Allied to the otters in structure are the badgers and skunks. Of the former, our badger has been killed off everywhere except in the northwest, where it still digs its deep holes in the ground for its daylight rest and partial hibernation, and finds plentiful food among the gophers, doing the ranchmen more good by destroying these pests than it does harm by its digging. The European badger differs in various ways; and there is an Oriental one, the "stinking" teledu, which illustrates the fetid odor that belongs to all of this family. This disagreeable quality is developed in the skunks into an effective weapon of defense. The food of skunks consists mainly of insects and field mice, and is everywhere so abundant that they find civilization favorable to them rather than otherwise, and remain numerous all over the country in several species, of which the familiar large northern skunk, and the small southern striped one, are best known. The skunks are confined to America, but South Africa has a very similar creature in the zorilla.

We now come to a large number of vigorous, bloodthirsty and cunning little carnivores, the terror of small game, as are the cats of larger animals, which are grouped by their similarity of structure in the "weasel" section of the family (Mustelinæ). Some are mainly terrestrial, others arboreal in habit of life. All have rather long bodies, short legs armed with strong, sharp claws, pointed heads, catlike teeth, and brains equal, if not superior, to any other carnivore. Among the terrestrial species the glutton of Europe and its analogue in Canada, the wolverine, are prominent. The wolverine is a large, shaggy, somewhat clumsy animal that seeks its prey mainly on the ground, but occasionally climbs to a low branch or an overhanging rock whence it may leap upon the backs of a deer or sheep. It displays the greatest sagacity and persistence in getting a living where life is precarious; and is so clever in robbing the trappers' lures and penetrating his "caches" that the forest people consider it hardly anything else than a devil on four legs, and charge it with deliberate malice. The voracity of its European cousin long ago became the subject of ridiculous traditions, and has given the word "glutton" to the language. Two similar, but smaller, mustelines, the tayra and the grison, inhabit Central and South America.
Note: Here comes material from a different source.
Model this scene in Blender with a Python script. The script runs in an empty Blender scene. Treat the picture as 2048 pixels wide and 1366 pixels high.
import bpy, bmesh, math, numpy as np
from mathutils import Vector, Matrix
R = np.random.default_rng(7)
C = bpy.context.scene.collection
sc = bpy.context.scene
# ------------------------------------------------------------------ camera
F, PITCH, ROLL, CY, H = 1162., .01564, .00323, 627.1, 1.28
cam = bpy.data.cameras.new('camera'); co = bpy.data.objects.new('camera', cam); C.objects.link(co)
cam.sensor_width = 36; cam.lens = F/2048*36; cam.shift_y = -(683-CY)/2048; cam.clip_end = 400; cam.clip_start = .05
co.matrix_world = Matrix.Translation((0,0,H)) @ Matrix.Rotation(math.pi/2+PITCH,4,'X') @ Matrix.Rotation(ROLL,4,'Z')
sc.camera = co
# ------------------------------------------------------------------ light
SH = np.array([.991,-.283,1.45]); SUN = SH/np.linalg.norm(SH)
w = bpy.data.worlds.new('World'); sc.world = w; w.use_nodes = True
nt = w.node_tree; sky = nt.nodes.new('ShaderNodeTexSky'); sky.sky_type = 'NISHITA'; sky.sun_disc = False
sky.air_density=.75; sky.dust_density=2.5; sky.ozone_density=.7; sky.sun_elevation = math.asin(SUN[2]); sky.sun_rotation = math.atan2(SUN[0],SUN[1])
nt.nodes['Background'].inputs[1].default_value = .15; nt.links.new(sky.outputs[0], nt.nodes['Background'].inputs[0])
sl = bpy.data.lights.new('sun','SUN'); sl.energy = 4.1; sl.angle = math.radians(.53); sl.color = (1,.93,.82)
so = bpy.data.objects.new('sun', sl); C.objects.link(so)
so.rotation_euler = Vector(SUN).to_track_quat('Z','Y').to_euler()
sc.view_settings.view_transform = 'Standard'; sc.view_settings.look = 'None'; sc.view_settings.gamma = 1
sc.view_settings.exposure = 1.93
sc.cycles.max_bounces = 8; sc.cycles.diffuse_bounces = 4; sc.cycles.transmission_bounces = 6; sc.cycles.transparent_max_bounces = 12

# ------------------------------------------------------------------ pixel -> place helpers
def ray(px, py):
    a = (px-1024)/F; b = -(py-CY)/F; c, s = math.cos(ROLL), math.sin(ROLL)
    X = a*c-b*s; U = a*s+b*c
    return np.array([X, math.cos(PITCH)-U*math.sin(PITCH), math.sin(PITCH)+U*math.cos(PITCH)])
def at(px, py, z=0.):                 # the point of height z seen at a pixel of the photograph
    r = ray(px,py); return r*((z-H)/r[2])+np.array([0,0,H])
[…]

The latter defends itself in the same manner as the skunk.

The weasels, stoats, polecats, minks, and the like form a group distinctly northern, except that one species ranges southward into the Andes. They do their work on the ground, although some are able to climb trees. Slender, lithe, sharp-clawed, secretively colored, and endowed with strength, speed and cleverness, the weasels are the scourge and terror of the ground-keeping animals, and do more than any other class of agents to restrain mice, gophers and similar nuisances. Europe and Siberia have the stoat, the ermine-weasel and the polecat, a domestic form of which is the ferret; and we have in North America several distinct weasels, as the short-tailed and the long-tailed of the East, the bridled weasel of the Pacific Coast, the black-footed ferret of the plains, and the little six-inch "mouse hunter" of the Northwest, which is the smallest carnivore known. All the northern weasels become pure white in winter when they live in a region where the snow lies continuously and the cold is steady; but south of that line they do not change color. The change from the summer brown to the winter white—when they become "ermines"—is produced by an actual loss of color in the hair; but the spring change back to brown is effected by shedding the old white hair and getting a new brown coat. In the Middle Ages ermine fur was permitted to be worn only by royalty, and later by judges on the bench. A somewhat different, and strictly American, species is the mink. It is somewhat less slender than the weasels, and is semiaquatic in habits, dwelling always near streams, where it feeds on earthworms, frogs, and fishes. Having this kind of food, and being keen-witted and secretive, it has been able to continue to exist in the midst of civilization, and the vast number of its dark pelts that come to the fur market are nearly all got by farmers' boys in traps set near home.

The most valuable of the fur bearers, however, are those that belong to the forests of the North and dwell in trees—the sables, martens, and pekans. The sable is Siberian, the marten is North European, and the pine marten and pekan are North American. The first three are hardly distinguishable, each averaging about eighteen inches in length, exclusive of the long, furry tail, and are brown, somewhat lighter on the underparts, the breast-spot of the Canadian species being orange. The body is long and supple, the legs short and the toes separate, with sharp, long claws, as becomes so expert a tree-climber. The martens exhibit great agility and grace in their movements, and live usually in trees, furnishing with a bed of leaves a hollow in a lofty decaying trunk or sometimes in a rocky crevice. Here the young are brought forth in litters of six or eight early each spring. In winter, however, they descend daily, and hunt rabbits and other prey over the snow. This is particularly true of the big Canadian pekan, or "fisher" marten, which is the least common of the tribe. These martens fade away as civilization advances toward their forest retreats, and now are to be obtained only in the wildest parts of the Canadian woods; and the effort to tame and breed them in captivity has met with little success.